• DATASET CONTENT:
-- -- --
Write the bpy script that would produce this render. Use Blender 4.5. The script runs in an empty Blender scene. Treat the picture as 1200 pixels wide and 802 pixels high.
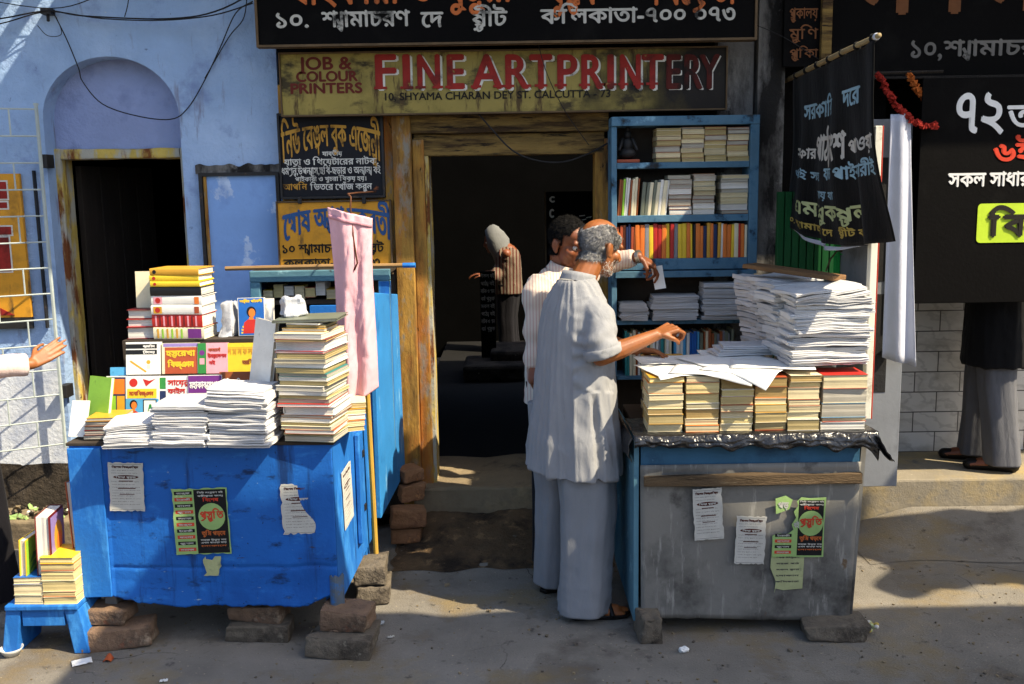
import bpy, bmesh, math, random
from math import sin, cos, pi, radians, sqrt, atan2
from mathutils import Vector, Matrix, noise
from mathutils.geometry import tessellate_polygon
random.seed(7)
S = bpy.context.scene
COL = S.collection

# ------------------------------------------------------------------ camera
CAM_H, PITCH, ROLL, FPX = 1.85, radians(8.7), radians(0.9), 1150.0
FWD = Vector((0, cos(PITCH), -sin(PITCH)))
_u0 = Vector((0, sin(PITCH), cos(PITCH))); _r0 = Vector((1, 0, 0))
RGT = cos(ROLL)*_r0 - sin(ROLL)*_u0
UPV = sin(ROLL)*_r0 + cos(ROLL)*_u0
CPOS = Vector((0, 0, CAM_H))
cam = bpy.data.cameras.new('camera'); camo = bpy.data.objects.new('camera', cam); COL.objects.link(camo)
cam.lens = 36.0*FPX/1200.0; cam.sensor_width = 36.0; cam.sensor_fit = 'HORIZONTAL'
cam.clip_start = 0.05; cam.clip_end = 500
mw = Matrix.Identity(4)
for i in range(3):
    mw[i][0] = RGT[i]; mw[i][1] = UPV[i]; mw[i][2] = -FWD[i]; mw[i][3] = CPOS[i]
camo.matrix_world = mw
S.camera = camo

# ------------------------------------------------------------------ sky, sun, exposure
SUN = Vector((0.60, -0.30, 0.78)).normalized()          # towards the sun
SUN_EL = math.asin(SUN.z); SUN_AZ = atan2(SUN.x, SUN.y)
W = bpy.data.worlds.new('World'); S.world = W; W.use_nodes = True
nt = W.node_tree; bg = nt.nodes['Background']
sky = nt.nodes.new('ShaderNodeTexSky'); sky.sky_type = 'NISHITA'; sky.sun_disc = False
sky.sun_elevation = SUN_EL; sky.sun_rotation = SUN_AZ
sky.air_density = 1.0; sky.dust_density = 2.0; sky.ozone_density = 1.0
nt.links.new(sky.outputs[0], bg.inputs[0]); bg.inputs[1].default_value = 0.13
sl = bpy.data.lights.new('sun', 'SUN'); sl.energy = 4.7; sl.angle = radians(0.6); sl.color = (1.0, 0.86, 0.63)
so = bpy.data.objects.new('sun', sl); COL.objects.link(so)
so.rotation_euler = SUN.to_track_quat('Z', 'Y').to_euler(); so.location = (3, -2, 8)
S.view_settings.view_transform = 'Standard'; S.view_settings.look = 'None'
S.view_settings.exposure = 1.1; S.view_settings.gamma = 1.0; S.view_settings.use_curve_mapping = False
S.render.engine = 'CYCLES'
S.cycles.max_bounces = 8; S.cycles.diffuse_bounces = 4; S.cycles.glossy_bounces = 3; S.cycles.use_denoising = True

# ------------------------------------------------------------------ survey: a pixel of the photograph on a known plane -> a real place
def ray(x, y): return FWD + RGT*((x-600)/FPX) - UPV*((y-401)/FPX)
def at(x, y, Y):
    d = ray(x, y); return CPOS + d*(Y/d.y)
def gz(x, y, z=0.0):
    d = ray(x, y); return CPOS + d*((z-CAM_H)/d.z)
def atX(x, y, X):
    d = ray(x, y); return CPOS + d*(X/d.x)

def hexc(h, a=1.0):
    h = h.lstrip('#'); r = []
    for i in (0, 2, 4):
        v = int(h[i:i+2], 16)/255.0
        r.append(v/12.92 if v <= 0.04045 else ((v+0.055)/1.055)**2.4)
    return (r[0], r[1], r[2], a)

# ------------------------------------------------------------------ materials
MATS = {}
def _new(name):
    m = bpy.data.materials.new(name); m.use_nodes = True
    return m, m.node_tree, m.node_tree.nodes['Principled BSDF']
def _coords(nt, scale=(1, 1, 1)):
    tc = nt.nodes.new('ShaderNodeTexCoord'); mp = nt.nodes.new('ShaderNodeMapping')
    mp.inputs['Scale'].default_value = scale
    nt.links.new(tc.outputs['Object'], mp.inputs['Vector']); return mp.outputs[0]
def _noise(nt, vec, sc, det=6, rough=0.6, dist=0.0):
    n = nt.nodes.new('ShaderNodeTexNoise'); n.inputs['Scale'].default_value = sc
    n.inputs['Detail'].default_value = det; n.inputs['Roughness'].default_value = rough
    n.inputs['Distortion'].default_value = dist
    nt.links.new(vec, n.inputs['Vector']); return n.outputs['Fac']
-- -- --
• WORK REQUIRED: Extract the lines exactly, please: the first line of the listing, the line with "S.camera = camo", and every line between them, but no pictures.

• FINISHED TASK:
Write the bpy script that would produce this render. Use Blender 4.5. The script runs in an empty Blender scene. Treat the picture as 1200 pixels wide and 802 pixels high.
import bpy, bmesh, math, random
from math import sin, cos, pi, radians, sqrt, atan2
from mathutils import Vector, Matrix, noise
from mathutils.geometry import tessellate_polygon
random.seed(7)
S = bpy.context.scene
COL = S.collection

# ------------------------------------------------------------------ camera
CAM_H, PITCH, ROLL, FPX = 1.85, radians(8.7), radians(0.9), 1150.0
FWD = Vector((0, cos(PITCH), -sin(PITCH)))
_u0 = Vector((0, sin(PITCH), cos(PITCH))); _r0 = Vector((1, 0, 0))
RGT = cos(ROLL)*_r0 - sin(ROLL)*_u0
UPV = sin(ROLL)*_r0 + cos(ROLL)*_u0
CPOS = Vector((0, 0, CAM_H))
cam = bpy.data.cameras.new('camera'); camo = bpy.data.objects.new('camera', cam); COL.objects.link(camo)
cam.lens = 36.0*FPX/1200.0; cam.sensor_width = 36.0; cam.sensor_fit = 'HORIZONTAL'
cam.clip_start = 0.05; cam.clip_end = 500
mw = Matrix.Identity(4)
for i in range(3):
    mw[i][0] = RGT[i]; mw[i][1] = UPV[i]; mw[i][2] = -FWD[i]; mw[i][3] = CPOS[i]
camo.matrix_world = mw
S.camera = camo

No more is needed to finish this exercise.